Ironically, the initial success of the United States and Tejano revolutionaries of the 1813–14 Gutierrez-Magee Expedition, who had captured Béxar and the Alamo during an earlier liberal revolt against the government in Mexico City, was hailed in sympathetic U.S. newspapers as a military expedition greater than that of Cortes. 30
In historical terms, Mexico’s extermination policy was not only a product of Moorish warfare, Cortes’ conquest of the Aztecs, and the savage warfare between the Spanish and the Mexico people for the heart and soul of Mexico, but also a traditional feature of frontier warfare brought to Texas by the Anglo-Celts themselves. When Magee’s American revolutionaries of the Gutierrez-Magee Expedition marched into San Antonio and took possession of the Alamo, which became their headquarters after the Spanish garrison surrendered, the head of one especially hated Spanish officer was cut off. The Spaniard’s head was then placed on a pike at the Alamo’s main gate to serve as a grim warning to liberal-minded Tejanos of San Antonio.

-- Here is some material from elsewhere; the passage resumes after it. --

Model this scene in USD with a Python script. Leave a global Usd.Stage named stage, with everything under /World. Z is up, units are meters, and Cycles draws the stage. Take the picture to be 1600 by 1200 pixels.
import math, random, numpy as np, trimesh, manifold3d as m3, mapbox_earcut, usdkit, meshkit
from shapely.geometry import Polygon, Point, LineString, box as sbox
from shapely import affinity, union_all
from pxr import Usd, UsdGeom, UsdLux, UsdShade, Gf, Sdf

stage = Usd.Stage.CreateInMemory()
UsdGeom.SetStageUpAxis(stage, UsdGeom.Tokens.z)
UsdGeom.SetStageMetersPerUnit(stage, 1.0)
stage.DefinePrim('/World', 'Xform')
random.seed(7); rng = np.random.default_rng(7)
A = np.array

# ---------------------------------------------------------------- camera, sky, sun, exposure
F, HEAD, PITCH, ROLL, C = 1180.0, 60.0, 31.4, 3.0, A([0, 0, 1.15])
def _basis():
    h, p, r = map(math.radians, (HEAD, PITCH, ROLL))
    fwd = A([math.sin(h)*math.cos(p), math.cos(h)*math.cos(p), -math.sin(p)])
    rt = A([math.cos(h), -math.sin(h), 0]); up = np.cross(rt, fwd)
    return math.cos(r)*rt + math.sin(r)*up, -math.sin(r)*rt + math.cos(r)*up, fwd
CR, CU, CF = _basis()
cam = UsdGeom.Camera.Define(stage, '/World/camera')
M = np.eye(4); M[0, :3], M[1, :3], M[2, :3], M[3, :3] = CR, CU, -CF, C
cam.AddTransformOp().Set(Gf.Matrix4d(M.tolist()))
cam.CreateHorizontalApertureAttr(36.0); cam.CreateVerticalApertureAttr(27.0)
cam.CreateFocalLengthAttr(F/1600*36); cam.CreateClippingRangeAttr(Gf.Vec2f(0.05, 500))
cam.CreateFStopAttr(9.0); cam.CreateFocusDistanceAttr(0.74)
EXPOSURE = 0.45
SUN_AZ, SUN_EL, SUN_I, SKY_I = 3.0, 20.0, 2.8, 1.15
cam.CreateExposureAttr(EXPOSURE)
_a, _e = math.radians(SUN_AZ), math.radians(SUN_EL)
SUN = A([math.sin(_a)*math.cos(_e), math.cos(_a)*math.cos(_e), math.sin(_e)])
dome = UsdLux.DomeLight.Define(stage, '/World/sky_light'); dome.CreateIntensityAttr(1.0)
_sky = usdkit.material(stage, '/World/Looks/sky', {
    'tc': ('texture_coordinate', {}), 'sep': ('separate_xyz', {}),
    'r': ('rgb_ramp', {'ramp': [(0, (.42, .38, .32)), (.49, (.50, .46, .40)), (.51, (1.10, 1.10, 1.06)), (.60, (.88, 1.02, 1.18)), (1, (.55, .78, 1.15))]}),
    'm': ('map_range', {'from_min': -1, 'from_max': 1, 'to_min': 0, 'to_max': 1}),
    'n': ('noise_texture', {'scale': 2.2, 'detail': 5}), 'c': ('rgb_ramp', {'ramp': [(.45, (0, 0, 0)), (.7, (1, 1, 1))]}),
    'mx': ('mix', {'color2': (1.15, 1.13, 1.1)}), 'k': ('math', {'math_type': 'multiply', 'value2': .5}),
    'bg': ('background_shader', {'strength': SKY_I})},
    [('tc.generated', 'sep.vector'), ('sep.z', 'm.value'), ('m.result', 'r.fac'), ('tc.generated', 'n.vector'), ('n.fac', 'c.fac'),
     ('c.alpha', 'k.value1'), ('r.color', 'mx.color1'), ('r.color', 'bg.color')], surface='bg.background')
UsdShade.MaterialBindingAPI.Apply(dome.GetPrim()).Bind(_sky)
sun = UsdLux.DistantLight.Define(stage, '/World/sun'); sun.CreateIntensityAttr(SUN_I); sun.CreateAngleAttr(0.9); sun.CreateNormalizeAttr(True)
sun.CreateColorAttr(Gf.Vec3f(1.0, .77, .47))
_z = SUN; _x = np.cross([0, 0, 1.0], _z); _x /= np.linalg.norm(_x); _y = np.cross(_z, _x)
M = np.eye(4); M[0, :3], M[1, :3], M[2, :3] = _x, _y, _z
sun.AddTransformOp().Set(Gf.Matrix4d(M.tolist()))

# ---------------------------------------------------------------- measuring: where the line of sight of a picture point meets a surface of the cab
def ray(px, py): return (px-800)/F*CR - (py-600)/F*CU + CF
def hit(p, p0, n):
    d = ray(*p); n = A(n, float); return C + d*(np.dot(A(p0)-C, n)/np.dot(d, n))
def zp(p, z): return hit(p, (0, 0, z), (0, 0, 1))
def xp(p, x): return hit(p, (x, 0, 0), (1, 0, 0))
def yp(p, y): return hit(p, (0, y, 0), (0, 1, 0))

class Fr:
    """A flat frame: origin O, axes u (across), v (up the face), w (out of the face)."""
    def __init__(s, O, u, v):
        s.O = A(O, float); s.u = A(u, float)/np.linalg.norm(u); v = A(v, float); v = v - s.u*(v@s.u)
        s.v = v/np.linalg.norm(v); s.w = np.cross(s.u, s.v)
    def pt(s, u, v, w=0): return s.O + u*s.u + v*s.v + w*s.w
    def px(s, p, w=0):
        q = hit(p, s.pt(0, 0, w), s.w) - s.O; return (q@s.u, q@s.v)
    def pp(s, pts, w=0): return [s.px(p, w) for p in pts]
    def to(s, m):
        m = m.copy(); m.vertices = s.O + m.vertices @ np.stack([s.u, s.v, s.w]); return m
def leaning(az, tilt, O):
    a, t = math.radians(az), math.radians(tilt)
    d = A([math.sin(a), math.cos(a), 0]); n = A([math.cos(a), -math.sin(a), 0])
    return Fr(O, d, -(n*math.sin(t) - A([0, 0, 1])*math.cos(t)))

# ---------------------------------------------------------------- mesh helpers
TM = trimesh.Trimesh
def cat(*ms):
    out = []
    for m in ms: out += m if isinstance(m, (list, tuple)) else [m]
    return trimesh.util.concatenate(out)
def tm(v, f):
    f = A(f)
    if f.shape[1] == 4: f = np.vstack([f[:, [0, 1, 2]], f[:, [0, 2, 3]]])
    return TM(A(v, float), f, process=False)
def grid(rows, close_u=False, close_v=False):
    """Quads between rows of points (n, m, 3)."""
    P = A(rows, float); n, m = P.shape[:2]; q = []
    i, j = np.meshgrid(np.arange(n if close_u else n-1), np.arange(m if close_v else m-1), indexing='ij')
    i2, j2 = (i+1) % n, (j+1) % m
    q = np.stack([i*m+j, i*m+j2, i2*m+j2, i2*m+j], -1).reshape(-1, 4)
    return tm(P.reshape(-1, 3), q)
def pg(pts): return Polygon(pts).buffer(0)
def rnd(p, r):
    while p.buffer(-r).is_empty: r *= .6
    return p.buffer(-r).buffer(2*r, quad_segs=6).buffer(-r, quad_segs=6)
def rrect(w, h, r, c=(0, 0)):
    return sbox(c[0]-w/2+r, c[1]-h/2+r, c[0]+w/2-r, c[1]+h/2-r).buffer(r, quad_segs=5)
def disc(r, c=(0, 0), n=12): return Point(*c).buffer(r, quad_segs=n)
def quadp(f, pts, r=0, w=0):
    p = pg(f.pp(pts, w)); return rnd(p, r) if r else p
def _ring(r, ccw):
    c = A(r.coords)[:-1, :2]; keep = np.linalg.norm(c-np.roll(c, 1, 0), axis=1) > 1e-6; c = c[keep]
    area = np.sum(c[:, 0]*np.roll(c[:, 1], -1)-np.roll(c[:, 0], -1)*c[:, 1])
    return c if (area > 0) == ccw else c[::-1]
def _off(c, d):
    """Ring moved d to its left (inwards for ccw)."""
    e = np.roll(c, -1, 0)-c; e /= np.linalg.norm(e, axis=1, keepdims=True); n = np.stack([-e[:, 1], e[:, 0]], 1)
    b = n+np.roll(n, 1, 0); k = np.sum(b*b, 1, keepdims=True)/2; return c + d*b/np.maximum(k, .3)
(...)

And while Santa Anna’s greatest infamy stemmed from his no-quarter policy at the Alamo and Goliad, what has been conveniently overlooked is the fact that it had been the Texans themselves who had first entered the no-quarter concept into the equation of the Texas Revolution. Ironically, in a strange twist of fate, the Alamo’s now disabled co-commander, Bowie, had in fact first threatened no quarter on Mexican troops in summer 1832. At that time, he declared that all Mexican troops of the Nacogdoches garrison who failed to surrender would be killed without mercy.